Reply with one number: the count of lines in the listing that contain the string "pixels".

== DATASET EXCERPTS ==

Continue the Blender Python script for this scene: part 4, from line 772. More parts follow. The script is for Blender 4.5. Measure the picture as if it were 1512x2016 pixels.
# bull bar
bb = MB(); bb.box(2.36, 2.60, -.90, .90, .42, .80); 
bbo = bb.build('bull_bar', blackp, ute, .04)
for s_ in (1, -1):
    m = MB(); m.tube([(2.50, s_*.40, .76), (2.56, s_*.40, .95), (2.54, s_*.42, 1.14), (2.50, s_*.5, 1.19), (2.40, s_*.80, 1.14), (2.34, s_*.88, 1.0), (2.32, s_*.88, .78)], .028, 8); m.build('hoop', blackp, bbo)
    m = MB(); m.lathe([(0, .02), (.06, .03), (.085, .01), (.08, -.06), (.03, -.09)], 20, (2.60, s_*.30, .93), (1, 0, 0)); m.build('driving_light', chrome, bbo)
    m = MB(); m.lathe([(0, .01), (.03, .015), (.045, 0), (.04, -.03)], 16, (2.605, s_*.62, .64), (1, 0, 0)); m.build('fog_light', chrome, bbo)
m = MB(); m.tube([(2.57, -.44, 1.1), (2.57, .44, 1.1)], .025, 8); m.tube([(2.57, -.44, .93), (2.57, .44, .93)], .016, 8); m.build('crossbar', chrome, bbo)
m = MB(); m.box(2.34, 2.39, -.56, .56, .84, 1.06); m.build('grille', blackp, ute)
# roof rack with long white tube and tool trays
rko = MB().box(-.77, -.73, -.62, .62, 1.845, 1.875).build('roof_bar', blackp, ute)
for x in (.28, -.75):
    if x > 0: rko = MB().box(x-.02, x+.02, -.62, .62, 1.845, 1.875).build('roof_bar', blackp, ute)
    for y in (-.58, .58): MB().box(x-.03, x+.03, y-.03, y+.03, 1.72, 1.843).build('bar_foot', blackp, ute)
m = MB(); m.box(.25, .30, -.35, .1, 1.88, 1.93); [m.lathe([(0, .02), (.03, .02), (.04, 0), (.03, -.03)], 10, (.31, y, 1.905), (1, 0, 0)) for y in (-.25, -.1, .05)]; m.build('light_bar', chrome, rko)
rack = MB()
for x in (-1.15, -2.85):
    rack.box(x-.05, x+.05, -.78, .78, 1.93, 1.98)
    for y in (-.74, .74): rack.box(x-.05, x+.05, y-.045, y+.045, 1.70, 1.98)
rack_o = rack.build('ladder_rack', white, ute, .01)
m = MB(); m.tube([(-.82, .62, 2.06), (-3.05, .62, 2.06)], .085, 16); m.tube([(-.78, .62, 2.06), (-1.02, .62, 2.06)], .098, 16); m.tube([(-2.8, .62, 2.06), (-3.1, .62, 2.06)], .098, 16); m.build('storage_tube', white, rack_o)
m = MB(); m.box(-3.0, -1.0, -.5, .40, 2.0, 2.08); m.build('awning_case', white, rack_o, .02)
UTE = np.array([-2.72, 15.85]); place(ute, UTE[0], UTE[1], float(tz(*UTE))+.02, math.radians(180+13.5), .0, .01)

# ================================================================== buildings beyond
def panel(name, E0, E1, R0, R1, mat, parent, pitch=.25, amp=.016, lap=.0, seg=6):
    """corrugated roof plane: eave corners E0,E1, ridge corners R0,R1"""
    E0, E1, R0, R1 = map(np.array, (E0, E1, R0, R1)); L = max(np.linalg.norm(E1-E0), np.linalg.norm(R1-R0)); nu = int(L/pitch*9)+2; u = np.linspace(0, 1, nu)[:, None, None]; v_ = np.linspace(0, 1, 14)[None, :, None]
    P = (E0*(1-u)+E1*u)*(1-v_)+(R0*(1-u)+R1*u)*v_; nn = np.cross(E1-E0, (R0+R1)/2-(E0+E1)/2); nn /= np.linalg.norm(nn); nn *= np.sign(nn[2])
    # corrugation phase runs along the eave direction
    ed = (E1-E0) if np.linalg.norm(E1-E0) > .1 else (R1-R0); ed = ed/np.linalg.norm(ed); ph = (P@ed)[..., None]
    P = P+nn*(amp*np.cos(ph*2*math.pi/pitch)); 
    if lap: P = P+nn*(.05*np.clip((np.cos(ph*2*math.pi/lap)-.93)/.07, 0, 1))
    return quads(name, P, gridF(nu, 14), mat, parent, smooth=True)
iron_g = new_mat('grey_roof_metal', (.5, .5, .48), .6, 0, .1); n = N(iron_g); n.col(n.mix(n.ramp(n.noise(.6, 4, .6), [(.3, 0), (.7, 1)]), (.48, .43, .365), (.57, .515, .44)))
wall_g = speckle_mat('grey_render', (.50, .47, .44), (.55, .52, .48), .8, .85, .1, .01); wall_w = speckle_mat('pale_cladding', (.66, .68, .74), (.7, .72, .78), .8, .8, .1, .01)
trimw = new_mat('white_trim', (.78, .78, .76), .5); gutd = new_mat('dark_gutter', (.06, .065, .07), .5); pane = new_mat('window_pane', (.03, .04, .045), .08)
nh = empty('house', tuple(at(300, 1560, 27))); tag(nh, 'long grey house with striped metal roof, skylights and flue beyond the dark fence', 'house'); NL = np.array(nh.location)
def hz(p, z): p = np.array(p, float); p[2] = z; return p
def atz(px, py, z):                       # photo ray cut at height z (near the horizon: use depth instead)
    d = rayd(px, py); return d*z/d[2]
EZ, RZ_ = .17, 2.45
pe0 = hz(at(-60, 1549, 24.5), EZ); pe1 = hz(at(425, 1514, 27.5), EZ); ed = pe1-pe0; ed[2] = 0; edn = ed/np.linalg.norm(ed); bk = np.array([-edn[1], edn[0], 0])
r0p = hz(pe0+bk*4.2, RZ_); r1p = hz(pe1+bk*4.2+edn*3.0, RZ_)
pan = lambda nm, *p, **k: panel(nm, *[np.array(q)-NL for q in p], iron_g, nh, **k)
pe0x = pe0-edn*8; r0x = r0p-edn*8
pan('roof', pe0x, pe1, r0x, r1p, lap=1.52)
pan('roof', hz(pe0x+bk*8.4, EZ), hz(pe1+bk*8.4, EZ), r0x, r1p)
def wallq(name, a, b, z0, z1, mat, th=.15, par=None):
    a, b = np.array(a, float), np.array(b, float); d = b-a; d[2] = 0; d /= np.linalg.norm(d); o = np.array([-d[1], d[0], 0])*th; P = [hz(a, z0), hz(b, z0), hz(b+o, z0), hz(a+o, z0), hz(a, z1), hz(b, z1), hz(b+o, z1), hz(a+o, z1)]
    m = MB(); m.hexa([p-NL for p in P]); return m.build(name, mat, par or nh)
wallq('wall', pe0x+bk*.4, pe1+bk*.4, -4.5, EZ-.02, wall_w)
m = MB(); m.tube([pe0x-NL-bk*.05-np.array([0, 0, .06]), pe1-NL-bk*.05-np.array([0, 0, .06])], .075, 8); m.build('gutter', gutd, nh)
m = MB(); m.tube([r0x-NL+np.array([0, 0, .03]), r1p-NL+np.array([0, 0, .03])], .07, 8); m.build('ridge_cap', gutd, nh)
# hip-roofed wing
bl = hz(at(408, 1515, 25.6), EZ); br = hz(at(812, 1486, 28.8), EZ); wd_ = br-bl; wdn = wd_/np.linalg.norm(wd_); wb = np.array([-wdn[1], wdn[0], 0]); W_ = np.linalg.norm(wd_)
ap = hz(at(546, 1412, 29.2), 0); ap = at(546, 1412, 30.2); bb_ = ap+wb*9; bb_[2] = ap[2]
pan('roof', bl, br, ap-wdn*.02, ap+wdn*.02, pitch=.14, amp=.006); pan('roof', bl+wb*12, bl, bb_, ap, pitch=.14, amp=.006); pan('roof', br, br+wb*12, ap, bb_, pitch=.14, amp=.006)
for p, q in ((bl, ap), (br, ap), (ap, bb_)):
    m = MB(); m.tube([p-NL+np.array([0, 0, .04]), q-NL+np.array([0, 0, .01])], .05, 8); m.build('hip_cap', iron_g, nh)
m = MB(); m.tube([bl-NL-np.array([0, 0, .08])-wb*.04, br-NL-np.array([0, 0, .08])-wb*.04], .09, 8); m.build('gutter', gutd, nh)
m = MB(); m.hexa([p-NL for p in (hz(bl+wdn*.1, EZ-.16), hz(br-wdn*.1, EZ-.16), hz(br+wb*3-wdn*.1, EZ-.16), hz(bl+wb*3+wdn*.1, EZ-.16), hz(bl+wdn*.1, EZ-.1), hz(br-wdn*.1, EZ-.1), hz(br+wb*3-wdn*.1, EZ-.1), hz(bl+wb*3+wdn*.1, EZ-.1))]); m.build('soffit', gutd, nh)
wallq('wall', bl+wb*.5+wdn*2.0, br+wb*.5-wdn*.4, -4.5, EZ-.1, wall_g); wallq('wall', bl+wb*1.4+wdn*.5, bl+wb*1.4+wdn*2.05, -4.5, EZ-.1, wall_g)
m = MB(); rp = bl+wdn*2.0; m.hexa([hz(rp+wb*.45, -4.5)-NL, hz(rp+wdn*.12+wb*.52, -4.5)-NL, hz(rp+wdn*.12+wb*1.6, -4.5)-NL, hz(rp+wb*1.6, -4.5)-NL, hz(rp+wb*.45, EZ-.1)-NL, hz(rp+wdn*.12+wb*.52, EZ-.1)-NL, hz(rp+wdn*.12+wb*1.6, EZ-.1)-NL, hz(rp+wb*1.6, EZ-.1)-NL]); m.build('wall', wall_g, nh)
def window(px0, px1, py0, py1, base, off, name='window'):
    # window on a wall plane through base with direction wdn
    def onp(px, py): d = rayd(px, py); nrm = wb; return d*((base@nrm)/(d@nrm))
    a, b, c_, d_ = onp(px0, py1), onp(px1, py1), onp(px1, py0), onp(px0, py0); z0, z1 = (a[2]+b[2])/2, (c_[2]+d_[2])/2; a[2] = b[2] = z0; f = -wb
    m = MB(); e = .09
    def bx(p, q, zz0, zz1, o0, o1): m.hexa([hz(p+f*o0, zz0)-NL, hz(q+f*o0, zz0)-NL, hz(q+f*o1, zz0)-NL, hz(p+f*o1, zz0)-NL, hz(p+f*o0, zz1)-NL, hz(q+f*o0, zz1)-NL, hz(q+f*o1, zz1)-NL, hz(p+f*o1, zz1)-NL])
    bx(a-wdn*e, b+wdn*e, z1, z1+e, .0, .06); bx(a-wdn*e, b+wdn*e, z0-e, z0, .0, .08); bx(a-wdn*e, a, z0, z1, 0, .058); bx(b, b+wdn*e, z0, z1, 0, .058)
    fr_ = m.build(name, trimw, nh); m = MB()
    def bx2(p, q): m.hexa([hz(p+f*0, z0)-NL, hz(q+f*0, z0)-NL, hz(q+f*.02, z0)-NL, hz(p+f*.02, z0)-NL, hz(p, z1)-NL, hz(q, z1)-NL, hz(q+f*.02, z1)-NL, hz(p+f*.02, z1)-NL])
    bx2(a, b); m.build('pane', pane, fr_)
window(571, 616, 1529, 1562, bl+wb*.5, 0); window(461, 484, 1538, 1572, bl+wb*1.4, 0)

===
== DATASET EXCERPTS ==

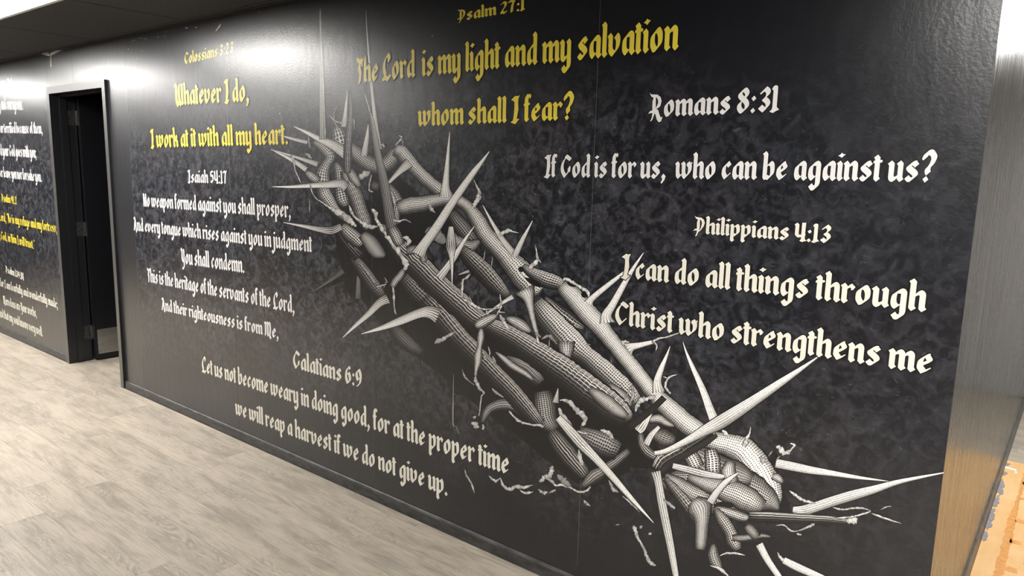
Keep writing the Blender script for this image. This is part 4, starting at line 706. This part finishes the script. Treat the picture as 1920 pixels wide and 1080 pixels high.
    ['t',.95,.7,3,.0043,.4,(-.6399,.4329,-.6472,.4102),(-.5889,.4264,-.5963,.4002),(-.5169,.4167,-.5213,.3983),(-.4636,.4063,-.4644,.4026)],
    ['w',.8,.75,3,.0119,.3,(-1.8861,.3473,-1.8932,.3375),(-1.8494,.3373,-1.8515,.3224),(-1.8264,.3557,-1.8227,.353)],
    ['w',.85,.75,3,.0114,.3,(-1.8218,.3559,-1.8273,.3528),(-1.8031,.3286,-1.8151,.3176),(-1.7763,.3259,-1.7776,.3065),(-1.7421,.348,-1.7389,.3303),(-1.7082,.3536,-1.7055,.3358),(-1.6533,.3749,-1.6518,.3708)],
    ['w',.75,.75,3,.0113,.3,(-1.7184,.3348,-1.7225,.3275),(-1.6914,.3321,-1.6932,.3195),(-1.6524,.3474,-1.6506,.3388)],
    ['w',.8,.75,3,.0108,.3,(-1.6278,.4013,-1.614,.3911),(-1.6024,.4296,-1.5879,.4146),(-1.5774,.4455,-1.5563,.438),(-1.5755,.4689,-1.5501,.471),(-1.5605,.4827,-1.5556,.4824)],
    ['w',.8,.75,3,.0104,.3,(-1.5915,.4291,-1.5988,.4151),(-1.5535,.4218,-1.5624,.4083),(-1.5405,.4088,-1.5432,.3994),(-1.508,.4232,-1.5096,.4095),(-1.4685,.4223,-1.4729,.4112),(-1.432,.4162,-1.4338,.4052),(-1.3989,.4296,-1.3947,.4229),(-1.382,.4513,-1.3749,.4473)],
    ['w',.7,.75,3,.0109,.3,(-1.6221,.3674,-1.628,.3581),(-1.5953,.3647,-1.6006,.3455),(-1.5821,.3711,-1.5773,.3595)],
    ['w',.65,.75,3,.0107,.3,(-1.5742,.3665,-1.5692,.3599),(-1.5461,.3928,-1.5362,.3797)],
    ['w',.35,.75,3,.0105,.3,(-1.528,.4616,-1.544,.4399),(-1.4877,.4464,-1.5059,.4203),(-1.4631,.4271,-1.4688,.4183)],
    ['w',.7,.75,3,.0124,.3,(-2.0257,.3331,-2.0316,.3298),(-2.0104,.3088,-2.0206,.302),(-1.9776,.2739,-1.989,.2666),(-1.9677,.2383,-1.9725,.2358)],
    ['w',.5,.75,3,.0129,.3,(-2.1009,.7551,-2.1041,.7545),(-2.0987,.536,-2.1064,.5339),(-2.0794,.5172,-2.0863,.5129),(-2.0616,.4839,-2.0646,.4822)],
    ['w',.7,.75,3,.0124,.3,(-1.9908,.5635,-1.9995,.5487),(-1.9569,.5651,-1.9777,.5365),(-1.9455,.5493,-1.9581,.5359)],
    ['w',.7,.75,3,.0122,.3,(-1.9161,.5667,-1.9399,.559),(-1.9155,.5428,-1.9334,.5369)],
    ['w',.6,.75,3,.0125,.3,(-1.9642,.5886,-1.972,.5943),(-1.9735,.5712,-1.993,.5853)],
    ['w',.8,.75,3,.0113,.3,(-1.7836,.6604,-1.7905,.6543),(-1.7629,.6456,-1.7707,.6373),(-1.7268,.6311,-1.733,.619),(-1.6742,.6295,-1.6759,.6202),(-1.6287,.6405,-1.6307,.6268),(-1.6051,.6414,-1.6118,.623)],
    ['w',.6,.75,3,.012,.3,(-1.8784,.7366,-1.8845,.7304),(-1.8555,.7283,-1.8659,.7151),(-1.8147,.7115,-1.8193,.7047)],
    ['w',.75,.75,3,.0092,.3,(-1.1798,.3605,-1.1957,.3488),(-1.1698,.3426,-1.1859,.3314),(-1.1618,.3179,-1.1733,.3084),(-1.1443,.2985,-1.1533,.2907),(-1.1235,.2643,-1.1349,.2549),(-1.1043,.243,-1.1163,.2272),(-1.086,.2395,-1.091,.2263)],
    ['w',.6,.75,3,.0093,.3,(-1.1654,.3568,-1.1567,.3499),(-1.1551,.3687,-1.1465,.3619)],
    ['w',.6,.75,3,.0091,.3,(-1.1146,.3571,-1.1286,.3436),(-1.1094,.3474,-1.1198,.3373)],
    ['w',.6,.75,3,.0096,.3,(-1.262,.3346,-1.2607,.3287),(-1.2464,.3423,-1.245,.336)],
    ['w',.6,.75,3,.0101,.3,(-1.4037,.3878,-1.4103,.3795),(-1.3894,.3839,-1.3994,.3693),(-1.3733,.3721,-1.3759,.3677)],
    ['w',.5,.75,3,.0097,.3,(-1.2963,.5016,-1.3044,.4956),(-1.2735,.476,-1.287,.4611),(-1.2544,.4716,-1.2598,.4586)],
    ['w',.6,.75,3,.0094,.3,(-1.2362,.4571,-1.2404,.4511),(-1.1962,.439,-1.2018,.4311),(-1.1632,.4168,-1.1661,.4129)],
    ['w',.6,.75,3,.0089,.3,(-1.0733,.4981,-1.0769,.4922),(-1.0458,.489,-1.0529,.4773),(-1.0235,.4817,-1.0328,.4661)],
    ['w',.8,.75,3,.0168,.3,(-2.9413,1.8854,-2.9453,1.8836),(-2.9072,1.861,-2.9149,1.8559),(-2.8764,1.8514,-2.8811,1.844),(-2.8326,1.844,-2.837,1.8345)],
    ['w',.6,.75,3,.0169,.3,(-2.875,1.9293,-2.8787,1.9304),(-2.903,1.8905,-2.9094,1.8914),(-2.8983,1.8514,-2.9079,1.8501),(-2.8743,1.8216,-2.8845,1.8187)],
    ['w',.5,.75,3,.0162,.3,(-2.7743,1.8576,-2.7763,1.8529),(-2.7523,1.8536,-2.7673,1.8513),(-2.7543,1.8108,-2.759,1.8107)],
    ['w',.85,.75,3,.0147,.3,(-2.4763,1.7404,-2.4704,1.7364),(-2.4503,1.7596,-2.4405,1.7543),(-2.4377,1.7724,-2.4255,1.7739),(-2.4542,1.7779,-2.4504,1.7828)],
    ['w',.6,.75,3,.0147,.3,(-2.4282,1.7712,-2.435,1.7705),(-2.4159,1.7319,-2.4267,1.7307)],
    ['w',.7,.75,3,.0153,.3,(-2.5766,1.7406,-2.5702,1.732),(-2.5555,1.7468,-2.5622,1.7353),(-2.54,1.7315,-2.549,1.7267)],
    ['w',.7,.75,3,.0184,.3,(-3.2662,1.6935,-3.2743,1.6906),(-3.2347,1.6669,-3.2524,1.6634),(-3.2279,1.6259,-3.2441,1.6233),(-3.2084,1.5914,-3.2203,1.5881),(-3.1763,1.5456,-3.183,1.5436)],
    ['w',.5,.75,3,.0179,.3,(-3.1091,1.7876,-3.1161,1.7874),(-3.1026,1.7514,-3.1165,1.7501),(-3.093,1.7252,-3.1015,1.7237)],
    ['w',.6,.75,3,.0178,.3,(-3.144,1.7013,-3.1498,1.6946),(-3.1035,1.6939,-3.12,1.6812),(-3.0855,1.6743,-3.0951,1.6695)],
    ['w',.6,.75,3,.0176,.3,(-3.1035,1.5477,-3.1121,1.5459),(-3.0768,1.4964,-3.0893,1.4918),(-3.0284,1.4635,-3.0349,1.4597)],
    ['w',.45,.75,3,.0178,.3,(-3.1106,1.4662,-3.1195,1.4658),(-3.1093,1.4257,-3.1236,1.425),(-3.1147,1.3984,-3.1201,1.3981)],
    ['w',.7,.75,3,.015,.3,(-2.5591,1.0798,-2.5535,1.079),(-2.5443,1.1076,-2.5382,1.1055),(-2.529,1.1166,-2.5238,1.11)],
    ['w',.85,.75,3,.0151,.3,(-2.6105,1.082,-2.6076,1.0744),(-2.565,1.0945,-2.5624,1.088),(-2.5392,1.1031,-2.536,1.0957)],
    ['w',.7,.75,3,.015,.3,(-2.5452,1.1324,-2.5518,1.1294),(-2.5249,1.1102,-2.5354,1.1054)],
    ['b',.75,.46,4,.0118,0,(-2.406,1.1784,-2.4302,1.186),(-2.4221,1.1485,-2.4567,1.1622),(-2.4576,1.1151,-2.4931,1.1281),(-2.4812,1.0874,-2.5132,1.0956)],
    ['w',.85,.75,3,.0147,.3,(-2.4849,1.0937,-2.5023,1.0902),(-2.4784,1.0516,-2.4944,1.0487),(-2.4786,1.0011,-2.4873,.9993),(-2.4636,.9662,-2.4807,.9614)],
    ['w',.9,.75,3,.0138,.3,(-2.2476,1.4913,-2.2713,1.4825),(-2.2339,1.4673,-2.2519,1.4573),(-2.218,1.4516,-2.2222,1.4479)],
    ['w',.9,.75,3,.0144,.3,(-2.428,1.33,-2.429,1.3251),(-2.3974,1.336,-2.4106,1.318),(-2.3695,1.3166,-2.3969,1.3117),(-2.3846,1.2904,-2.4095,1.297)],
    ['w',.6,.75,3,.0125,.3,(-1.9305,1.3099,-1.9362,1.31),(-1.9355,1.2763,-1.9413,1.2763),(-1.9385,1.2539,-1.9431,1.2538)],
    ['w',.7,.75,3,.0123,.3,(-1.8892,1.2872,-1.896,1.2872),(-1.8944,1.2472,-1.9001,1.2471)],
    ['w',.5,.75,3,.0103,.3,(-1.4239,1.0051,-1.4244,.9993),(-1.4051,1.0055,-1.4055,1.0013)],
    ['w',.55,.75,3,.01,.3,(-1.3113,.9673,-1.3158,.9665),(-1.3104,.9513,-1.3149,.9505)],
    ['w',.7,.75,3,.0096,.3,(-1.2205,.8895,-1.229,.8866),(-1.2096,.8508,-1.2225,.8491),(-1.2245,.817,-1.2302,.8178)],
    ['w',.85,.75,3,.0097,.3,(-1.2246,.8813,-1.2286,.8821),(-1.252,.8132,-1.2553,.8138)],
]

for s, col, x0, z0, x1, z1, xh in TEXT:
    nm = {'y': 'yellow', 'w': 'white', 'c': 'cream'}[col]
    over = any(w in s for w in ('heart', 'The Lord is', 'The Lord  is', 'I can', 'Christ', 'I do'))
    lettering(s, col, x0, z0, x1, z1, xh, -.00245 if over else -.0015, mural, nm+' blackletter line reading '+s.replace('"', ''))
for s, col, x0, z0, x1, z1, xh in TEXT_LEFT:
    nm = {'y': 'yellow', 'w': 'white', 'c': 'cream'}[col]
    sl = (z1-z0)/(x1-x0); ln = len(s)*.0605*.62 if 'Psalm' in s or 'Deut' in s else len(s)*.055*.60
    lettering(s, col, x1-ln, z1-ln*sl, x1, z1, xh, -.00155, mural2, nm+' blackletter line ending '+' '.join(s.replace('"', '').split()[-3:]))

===

## PROBLEM SOLUTION
2